Starting at the first line of the listing below, retype each line up to and including the one that contains "SC = bpy.context.scene; COL = SC.collection". Leave pictures out.

┏━━

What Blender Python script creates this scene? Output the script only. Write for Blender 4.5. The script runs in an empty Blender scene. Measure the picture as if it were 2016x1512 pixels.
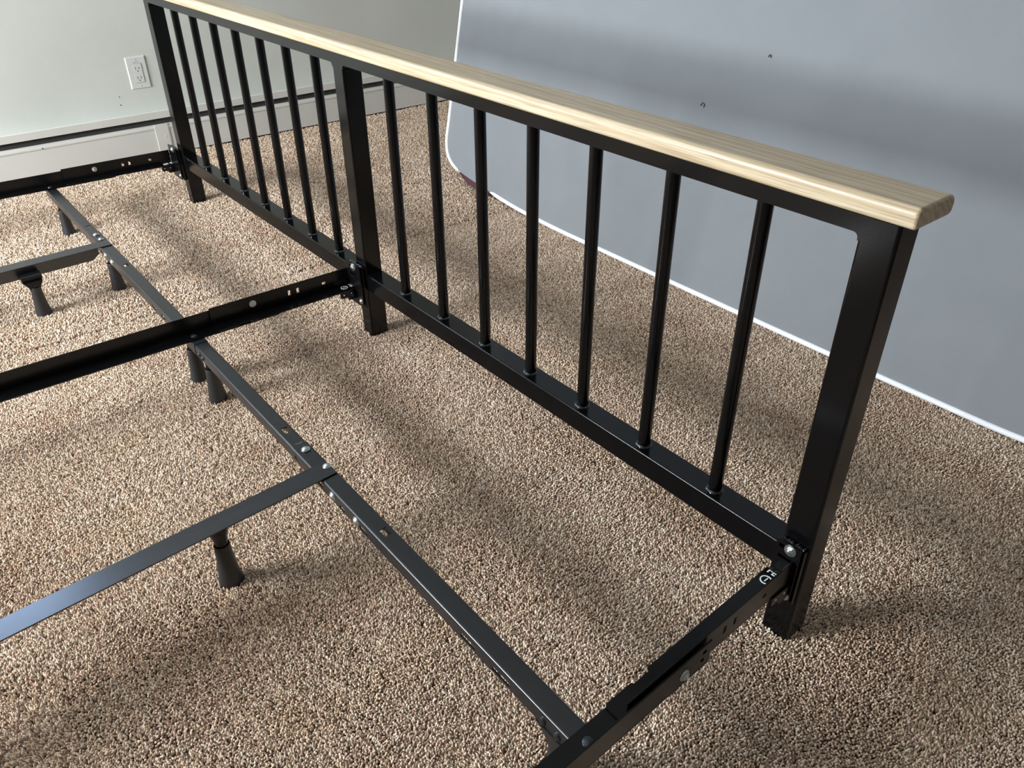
import bpy, bmesh, math, random
import numpy as np
from mathutils import Vector, Matrix
random.seed(7); rng = np.random.default_rng(7)
SC = bpy.context.scene; COL = SC.collection

# ------------------------------------------------------------------ camera, light, exposure
cam_d = bpy.data.cameras.new('camera'); cam = bpy.data.objects.new('camera', cam_d); COL.objects.link(cam)
cam.location = (0.2837, -0.6579, 0.7893); cam.rotation_euler = (0.99275, 0.00375, 0.88692)
cam_d.sensor_width = 36; cam_d.lens = 1556.84/2016*36; cam_d.clip_start = .02
SC.camera = cam
W = bpy.data.worlds.new('sky'); SC.world = W; W.use_nodes = True
W.node_tree.nodes['Background'].inputs[0].default_value = (.62, .78, 1, 1)
W.node_tree.nodes['Background'].inputs[1].default_value = .5
def area(name, loc, rot, sx, sy, power, col):
    d = bpy.data.lights.new(name, 'AREA'); d.shape = 'RECTANGLE'; d.size = sx; d.size_y = sy; d.energy = power; d.color = col
    o = bpy.data.objects.new(name, d); COL.objects.link(o); o.location = loc; o.rotation_euler = rot; return o
WX, WZ, WW, WH = -1.55, .97, 1.25, .52          # front window centre and size
area('daylight_front', (WX, -2.48, WZ), (math.radians(90), 0, 0), WW, WH, 88, (.93, .97, 1))
LY, LZ, LW, LH = -.98, 1.66, .75, .55            # left window centre and size
area('daylight_left', (-2.63, LY, LZ), (math.radians(90), 0, math.radians(-90)), LW, LH, 10, (.46, .65, 1))
SC.view_settings.view_transform = 'Standard'; SC.view_settings.look = 'None'
SC.view_settings.gamma = 1; SC.view_settings.use_curve_mapping = False
SC.view_settings.exposure = 1.10

# ------------------------------------------------------------------ materials
def mat(name, col, rough=.5, metal=0, spec=.5, coat=0):
    m = bpy.data.materials.new(name); m.use_nodes = True
    b = m.node_tree.nodes['Principled BSDF']
    b.inputs['Base Color'].default_value = (*col, 1); b.inputs['Roughness'].default_value = rough
    b.inputs['Metallic'].default_value = metal; b.inputs['Specular IOR Level'].default_value = spec
    b.inputs['Coat Weight'].default_value = coat
    return m
def nd(m, t, **kw):
    n = m.node_tree.nodes.new(t)
    for k, v in kw.items():
        if k in n.inputs: n.inputs[k].default_value = v
        else: setattr(n, k, v)
    return n
def lk(m, a, b): m.node_tree.links.new(a, b)
def bsdf(m): return m.node_tree.nodes['Principled BSDF']
def coords(m, scale):
    tc = nd(m, 'ShaderNodeTexCoord'); mp = nd(m, 'ShaderNodeMapping'); mp.inputs['Scale'].default_value = scale
    lk(m, tc.outputs['Object'], mp.inputs['Vector']); return mp.outputs['Vector']
def ramp(m, fac, stops):
    r = nd(m, 'ShaderNodeValToRGB'); e = r.color_ramp.elements
    while len(e) > 1: e.remove(e[-1])
    e[0].position, e[0].color = stops[0][0], (*stops[0][1], 1)
    for p, c in stops[1:]:
        x = e.new(p); x.color = (*c, 1)
    lk(m, fac, r.inputs['Fac']); return r.outputs['Color']
def bump(m, h, strength, dist):
    b = nd(m, 'ShaderNodeBump'); b.inputs['Strength'].default_value = strength; b.inputs['Distance'].default_value = dist
    lk(m, h, b.inputs['Height']); lk(m, b.outputs['Normal'], bsdf(m).inputs['Normal'])
def noise(m, vec, scale, detail=3, rough=.5, dist=0):
    n = nd(m, 'ShaderNodeTexNoise'); n.inputs['Scale'].default_value = scale; n.inputs['Detail'].default_value = detail
    n.inputs['Roughness'].default_value = rough; n.inputs['Distortion'].default_value = dist
    lk(m, vec, n.inputs['Vector']); return n.outputs['Fac']

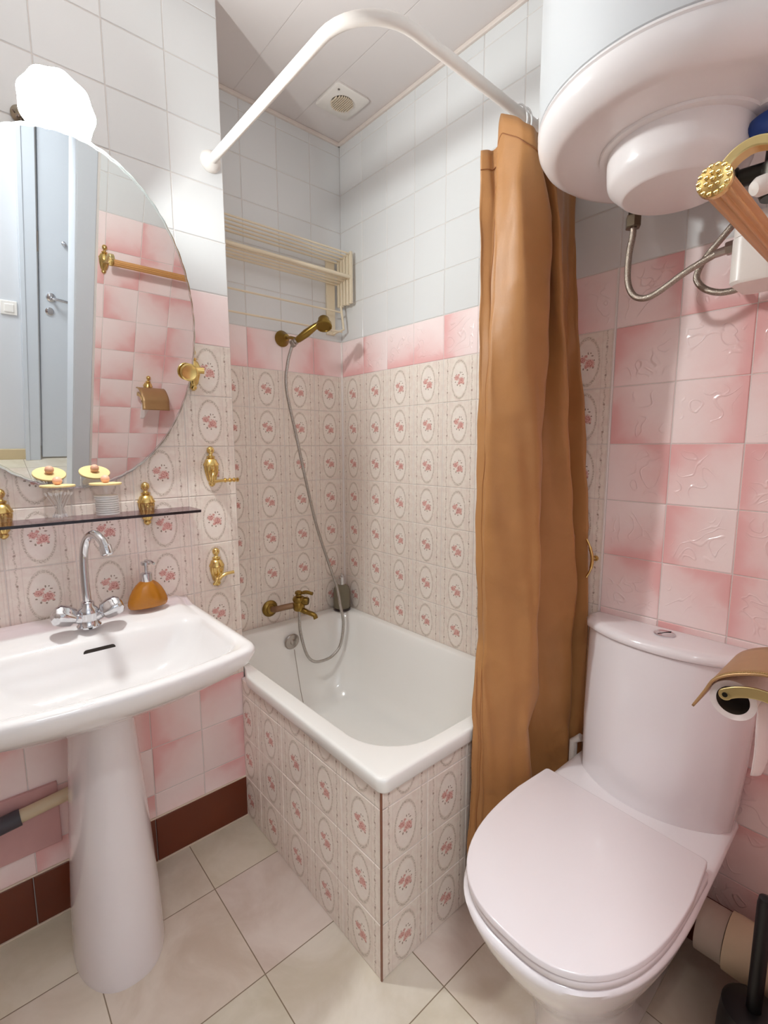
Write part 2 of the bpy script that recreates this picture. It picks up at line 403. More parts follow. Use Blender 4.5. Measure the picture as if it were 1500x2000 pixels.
# back wall (right of the tub, behind the toilet): plane y = 0
tiled('wall_back', (0, 0, 0), X, Zv, (0, -1, 0), [((-0.1, 0.0, 0), (XR+0.1, 0.1, CZ))],
      [(0, XR, TZ, CZ, 0, 0, TZ), (0, XR, TZ-TH, TZ, 1, 0, TZ), (0, 1.1955, 0, TZ-TH, 2, 0, TZ), (1.2, XR, 0, TZ-TH, 1, 0.0, TZ)], WM)
# alcove wall, plane x = 0
tiled('wall_alcove', (0, 0, 0), Y, Zv, X, [((-0.1, MY-0.1, 0), (0.0, 0.0, CZ))],
      [(MY, 0, TZ, CZ, 0, 0.0, TZ), (MY, 0, TZ-TH, TZ, 3, 0.0, TZ), (MY, 0, 0.4, TZ-TH, 2, 0.0, TZ)], WM)
# mirror wall, plane x = MX
ZB = TZ-0.0028
tiled('wall_left', (MX, 0, 0), Y, Zv, X, [((0.0, -2.0, 0), (MX, MY, CZ))],
      [(-2.0, MY, ZB, CZ, 0, MY, ZB), (-2.0, MY, ZB-TH, ZB, 3, MY, ZB), (-2.0, MY, ZB-8*TH, ZB-TH, 2, MY, ZB), (-2.0, MY, 0.145, ZB-8*TH, 3, MY, ZB)], WM)
# right wall beside the doorway
Y0R = -0.685
tiled('wall_right', (XR, 0, 0), Y, Zv, (-1, 0, 0), [((XR, -0.80, 0), (XR+0.1, 0, CZ))],
      [(-0.715, 0, TZ, CZ, 0, Y0R, TZ), (-0.715, 0, 0.145, TZ, 3, Y0R, TZ)], WM)
b = MB().box((XR, -2.0, 0), (XR+0.1, -1.60, CZ)).box((XR, -1.60, 2.05), (XR+0.1, -0.80, CZ)); struct(b.build('wall_doorway', M['paint'], smooth=False))
struct(MB().box((0, -2.1, 0), (XR+0.1, -2.0, CZ)).build('wall_front_added', plain('bounce_damping_taupe', (168, 154, 148), 0.6), smooth=False))  # invented wall, out of view; its taupe holds down the bounce light
struct(MB().box((-0.1, -2.5, -0.1), (3.0, 0.7, 0.0)).build('floor', M['floor'], smooth=False))
struct(MB().box((-0.1, -2.5, CZ), (3.0, 0.7, CZ+0.1)).build('ceiling', M['ceil'], smooth=False))
# tub apron: tiled box front and side
ATZ = 0.4465
tiled('wall_tub_front', (0, -0.6706, 0), X, Zv, (0, -1, 0), [((MX+0.002, -0.6706, 0), (1.0310, -0.655, 0.500))],
      [(MX+0.004, 1.0310, 0.0, 0.498, 2, 1.0310, ATZ)], WM, pitch=(0.15, 0.149))
tiled('wall_tub_side', (1.0325, 0, 0), Y, Zv, X, [((1.017, -0.655, 0), (1.0325, -0.003, 0.500))],
      [(-0.6706, -0.003, 0.0, 0.498, 2, -0.6706, ATZ)], WM, pitch=(0.15, 0.149))
struct(MB().box((1.0300, -0.6735, 0), (1.0350, -0.6690, 0.500)).build('trim_1', plain('brown_corner_trim', (132, 84, 62), 0.4), bevel=0.001))
# corner and joint trims
struct(MB().box((0.0005, -0.008, 0.53), (0.008, -0.0005, TZ)).build('trim_2', M['white_trim'], bevel=0.002))
struct(MB().box((1.1955, -0.0032, 0.15), (1.1995, -0.0002, TZ)).build('trim_3', M['white_trim'], bevel=0.001))
b = MB().box((0.0, MY, CZ-0.014), (0.012, 0.0, CZ)).box((0.0, -0.012, CZ-0.014), (XR, 0.0, CZ)); struct(b.build('trim_4', plain('ceiling_bead', (226, 214, 206), 0.5), bevel=0.003))
# skirting tiles
b = MB()
yy = MY
while yy > -1.99:
    y0 = max(yy-0.305, -2.0); b.box((MX, y0+0.001, 0.002), (MX+0.008, yy-0.001 if yy < MY else yy-0.003, 0.143)); yy -= 0.305
struct(b.build('baseboard_left', M['skirt'], bevel=0.0025))
struct(MB().box((1.205, -0.009, 0), (XR-0.01, 0.0, 0.143)).build('baseboard_back', M['skirt'], bevel=0.0025))
struct(MB().box((XR-0.009, -0.715, 0), (XR, -0.01, 0.143)).build('baseboard_right', M['skirt'], bevel=0.0025))
struct(MB().box((MX+0.0005, -2.0, 0.1425), (MX+0.007, MY-0.002, 0.1475)).build('trim_5', M['cream_caulk'], bevel=0.002))
struct(MB().box((MX+0.0005, -2.0, 0.0), (MX+0.013, MY-0.004, 0.004)).build('trim_6', M['cream_caulk'], bevel=0.002))
# doorway frame
b = MB()
b.box((XR-0.004, -0.805, 0), (XR+0.115, -0.79, 2.06)).box((XR-0.006, -0.80, 0), (XR, -0.725, 2.12)).box((XR-0.016, -1.68, 0), (XR, -1.60, 2.12)).box((XR-0.014, -1.61, 0), (XR+0.115, -1.595, 2.06))
b.box((XR-0.016, -1.68, 2.04), (XR, -0.725, 2.12)).box((XR+0.10, -0.79, 0), (XR+0.116, -0.70, 2.12)).box((XR-0.014, -1.61, 2.04), (XR+0.115, -0.79, 2.052))
struct(b.build('trim_7', M['door'], bevel=0.003))
# hallway seen in the mirror
struct(MB().box((2.80, -2.5, 0), (2.9, -0.845, CZ)).box((2.80, -0.845, 2.08), (2.9, 0.7, CZ)).build('wall_hallway', M['paint'], smooth=False))
struct(MB().box((XR+0.1, 0.5, 0), (2.8, 0.6, CZ)).build('wall_hallway_end', M['paint'], smooth=False))
struct(MB().box((XR+0.1, -2.5, 0), (2.8, -2.4, CZ)).build('wall_hallway_start', M['paint'], smooth=False))
struct(MB().box((XR, 0.1, 0), (XR+0.1, 0.6, CZ)).box((XR, -2.5, 0), (XR+0.1, -2.1, CZ)).build('wall_hallway_side', M['paint'], smooth=False))
struct(MB().box((2.785, -2.4, 0), (2.80, -0.85, 0.075)).build('baseboard_hallway', plain('wood_skirting', (204, 184, 148), 0.4), bevel=0.002))
struct(MB().box((2.77, -0.845, 0), (2.87, -0.775, 2.08)).box((2.765, -0.86, 0), (2.80, -0.835, 2.1)).build('trim_8', M['door'], bevel=0.003))
dr = MB(); dr.box((2.79, -0.762, 0.012), (2.83, 0.14, 2.07)); dr.box((2.782, -0.57, 0.10), (2.79, 0.06, 0.95)); dr.box((2.782, -0.57, 1.1), (2.79, 0.06, 1.98)); dr.box((2.80, 0.145, 0), (2.88, 0.5, 2.08))
door = struct(dr.build('door_1', M['door'], bevel=0.003))
hb = MB().lathe([(0.0, 0), (.026, 0), (.026, .006), (.02, .010), (.009, .012), (.009, .045), (.0, .045)], (2.79, -0.705, 1.105), (-1, 0, 0), 24).tube(spline([(2.745, -0.705, 1.105), (2.742, -0.68, 1.106), (2.745, -0.63, 1.10), (2.75, -0.59, 1.095)]), [.009]*20+[.008]*5, 12)
hb.build('door_handle', M['chrome'], door)
MB().lathe([(0.0, 0), (.024, 0), (.024, .006), (.018, .009), (0, .009)], (2.79, -0.712, 1.02), (-1, 0, 0), 24).box((2.779, -0.7145, 1.010), (2.784, -0.7095, 1.028)).build('keyhole_rose', M['chrome'], door)
MB().lathe([(0.0, 0), (.012, 0), (.012, .006), (.006, .01), (.006, .03), (.011, .034), (.008, .042), (0, .044)], (2.782, -0.64, 1.425), (-1, 0, 0), 20).build('robe_hook', M['chrome'], door)
MB().box((2.786, -0.785, 1.35), (2.792, -0.764, 1.46)).build('hinge', M['steel'], door, bevel=0.001)
sw = thing('light_switch', (2.80, -0.915, 1.0), 'square white light switch on hallway wall, seen in the mirror', 'light switch')
MB().box((2.788, -0.955, 0.965), (2.80, -0.875, 1.045)).build('switch_plate', M['white_plastic'], sw, bevel=0.003)
MB().box((2.783, -0.938, 0.982), (2.79, -0.892, 1.028)).build('rocker', M['white_plastic'], sw, bevel=0.002)
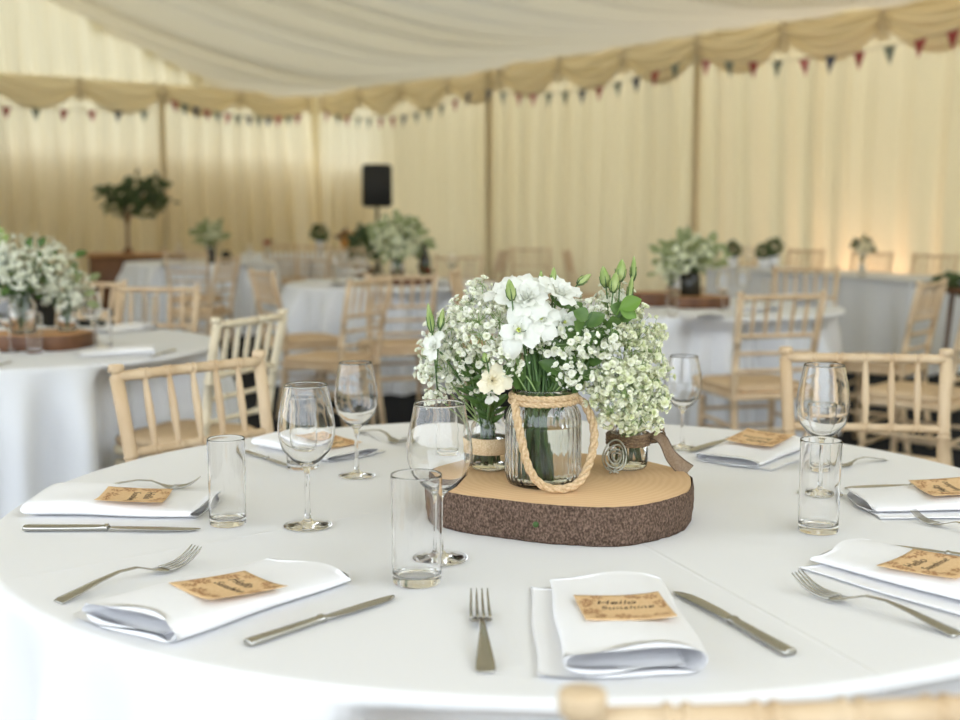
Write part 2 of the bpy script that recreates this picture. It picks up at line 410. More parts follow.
def make_chair(wood='wood'):
    w = M[wood]
    t = empty('chiavari_chair', (0, 0, 0)); t['category'] = 'chair'
    for s in (-1, 1):
        m = MB(); m.add(*ringed([(s*.176, -.235, 0), (s*.178, -.195, .25), (s*.181, -.185, .46), (s*.190, -.222, .70), (s*.198, -.262, .885)], .0165, .0155, (.18, .48, .62, .79), 12))
        # turned finial
        prof = [(.0155, 0), (.0165, .003), (.0120, .007), (.0115, .013), (.0165, .016), (.0178, .019), (.0178, .029), (.0165, .032), (.010, .0335), (.001, .034)]
        v, f = lathe(prof, 14); v = np.array(v)*1.0; v += np.array((s*.198, -.262, .882)); m.add(v, f)
        m.build('back_post', w, t)
    for s in (-1, 1):
        m = MB(); m.add(*ringed([(s*.186, .185, 0), (s*.180, .175, .43)], .0135, .0165, (.3, .62, .9), 10)); m.build('leg', w, t)
    def rail(z, y, hw, r, rings, name='rail'):
        m = MB(); m.add(*ringed([(-hw, y, z), (0, y-.006, z), (hw, y, z)], r, r, rings, 10, .0022)); return m.build(name, w, t)
    sp = [-.66, -.33, 0, .33, .66]
    rail(.888, -.258, .195, .0125, [(x+1)/2 for x in sp], 'top_rail')
    rail(.715, -.224, .190, .0105, [(x+1)/2 for x in sp])
    rail(.635, -.210, .187, .0095, (.2, .8)); rail(.555, -.197, .183, .0095, (.2, .8))
    for x in sp:
        a = Vector((x*.195, -.258, .882)); b = Vector((x*.190, -.226, .715))
        pts = [a.lerp(b, k/12) for k in range(13)]
        rr = [.0055, .0065, .0075, .0085, .0090, .0102, .0092, .0102, .0090, .0085, .0075, .0065, .0055]
        MB().add(*tube(pts, rr, 8)).build('spindle', w, t)
    # seat frame
    def sring(hw_b, hw_f, y0, y1, z, r, n=7):
        out = []
        for (cx, cy, a0) in ((hw_f-r, y1-r, 0), (-(hw_f-r), y1-r, PI/2), (-(hw_b-r), y0+r, PI), (hw_b-r, y0+r, 3*PI/2)):
            for k in range(n): a = a0+PI/2*k/(n-1); out.append((cx+r*math.cos(a), cy+r*math.sin(a), z))
        return out
    def stack(rings, m):
        v = [p for r in rings for p in r]; n = len(rings[0]); f = []
        for i in range(len(rings)-1):
            for k in range(n): f.append((i*n+k, i*n+(k+1) % n, (i+1)*n+(k+1) % n, (i+1)*n+k))
        f.append(tuple(range(n-1, -1, -1))); f.append(tuple((len(rings)-1)*n+k for k in range(n)))
        m.add(v, f)
    m = MB(); stack([sring(.185, .200, -.20, .20, .420, .05), sring(.190, .206, -.205, .207, .424, .05), sring(.190, .206, -.205, .207, .446, .05), sring(.186, .202, -.20, .203, .450, .05)], m); m.build('seat', w, t)
    m = MB(); stack([sring(.178, .195, -.17, .198, .4502, .06), sring(.187, .205, -.18, .207, .460, .07), sring(.188, .206, -.18, .208, .474, .07), sring(.178, .196, -.17, .198, .486, .08), sring(.13, .15, -.12, .15, .492, .08), sring(.05, .06, -.04, .06, .494, .04)], m); m.build('cushion', M['pad'], t)
    for z in (.33, .24):
        MB().add(*ringed([(-.18, .178, z), (.18, .178, z)], .009, .009, (.25, .75), 8, .002)).build('stretcher', w, t)
        for s in (-1, 1): MB().add(*ringed([(s*.181, -.19, z-.03), (s*.182, .178, z-.03)], .009, .009, (.5,), 8, .002)).build('stretcher', w, t)
    MB().add(*ringed([(-.18, -.19, .28), (.18, -.19, .28)], .009, .009, (.25, .75), 8, .002)).build('stretcher', w, t)
    return t
chairK = Kind(make_chair); chairP = Kind(lambda: make_chair('woodlight'))
def chair(bx, by, fx, fy, label, group=None, kind=chairK):
    """bx,by: where the middle of the top rail is; fx,fy: the way the chair faces"""
    l = math.hypot(fx, fy); fx /= l; fy /= l
    rz = math.atan2(fy, fx) - PI/2
    return kind((bx+.26*fx, by+.26*fy, 0), rz, label, group)
def chp(px, Y, fx, fy, label, group=None, kind=chairK): return chair(D(px, Y), Y, fx, fy, label, group, kind)
T1 = (0.105, 2.058); R1 = .86; RT = .78
G1 = 'chairs around the nearest table'
chair(-.685, 2.83, .73, -.68, 'light wood spindle-back chair drawn up to the near table, left of the glasses', G1)
chair(.980, 3.03, -.12, -.99, 'light wood spindle-back chair facing us across the near table, behind the water and wine glass', G1)
chair(.270, .838, -.09, 1, 'blurred light wood chair back at the bottom edge, its round finial by the rolled napkin', G1)
G2 = 'chairs around the left table'
chair(-.79, 4.12, -.90, .40, 'pale wood chair at the left table, half hidden behind the near left chair', G2, chairP)
chp(157, 5.85, -.05, -1, 'wood chair facing us on the far side of the left table', G2)
chp(92, 6.3, -.35, -1, 'wood chair behind the white flowers of the left table', G2)
G3 = 'chairs around the middle table'
chp(262, 7.45, .86, .5, 'wood chair with side-on seat at left of the middle white table', G3)
chp(402, 7.0, -.25, 1, 'wood chair with its back to us and tan seat at the middle table', G3)
chp(370, 6.45, -.88, .47, 'wood chair seen edge-on, leaning right beside the middle table', G3)
chp(455, 7.5, .95, -.1, 'wood chair seen edge-on right behind the left tip of the near bouquet', G3)
chp(459, 10.2, -.2, -1, 'wood chair facing us beyond the middle table, right of the tall bouquet', G3)
G4 = 'chairs around the back left tables'
chp(228, 9.9, -.97, .25, 'wood chair seen edge-on before the back left table, under its small green plant', G4)
chp(186, 11.2, .1, 1, 'wood chair with its back to us against the back left cloth', G4)
chp(280, 14.25, .1, 1, 'distant wood chair left of the small round topiary', G4)
chp(313, 13.9, -.2, -1, 'distant wood chair facing us below the small round topiary', G4)
chp(346, 12.7, .3, 1, 'distant wood chair below the orange flowers', G4)
GR = 'chairs around the right table'
chair(D(782, 5.3), 5.3, -.22, 1, 'wood chair with its back to us and wide tan seat at the right table', GR)
chp(806, 7.9, -.35, -1, 'wood chair facing us on the far side of the right table', GR)
chp(932, 6.25, -.78, .62, 'wood chair at the right edge turned left to the right table', GR)
chp(985, 5.1, -.75, .65, 'wood chair cut by the right edge of the picture, nearer than the turned one', GR)
GB = 'chairs at the back behind the near bouquet'
chp(503, 11.6, -.97, .25, 'dark wood chair edge-on before the side wall, left above the near bouquet', GB)
chp(531, 12.6, -.1, -1, 'faint wood chair facing us just right of the edge-on chair by the side wall', GB)
chp(567, 11.6, .9, -.2, 'faint wood chair top right above the white blooms', GB)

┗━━

**ANSWER TO THIS EXERCISE**
What Blender Python script creates this scene? Output the script only. Write for Blender 4.5. The script runs in an empty Blender scene. Measure the picture as if it were 2016x1512 pixels.
import bpy, bmesh, math, random
import numpy as np
from mathutils import Vector, Matrix
random.seed(7); rng = np.random.default_rng(7)
SC = bpy.context.scene; COL = SC.collection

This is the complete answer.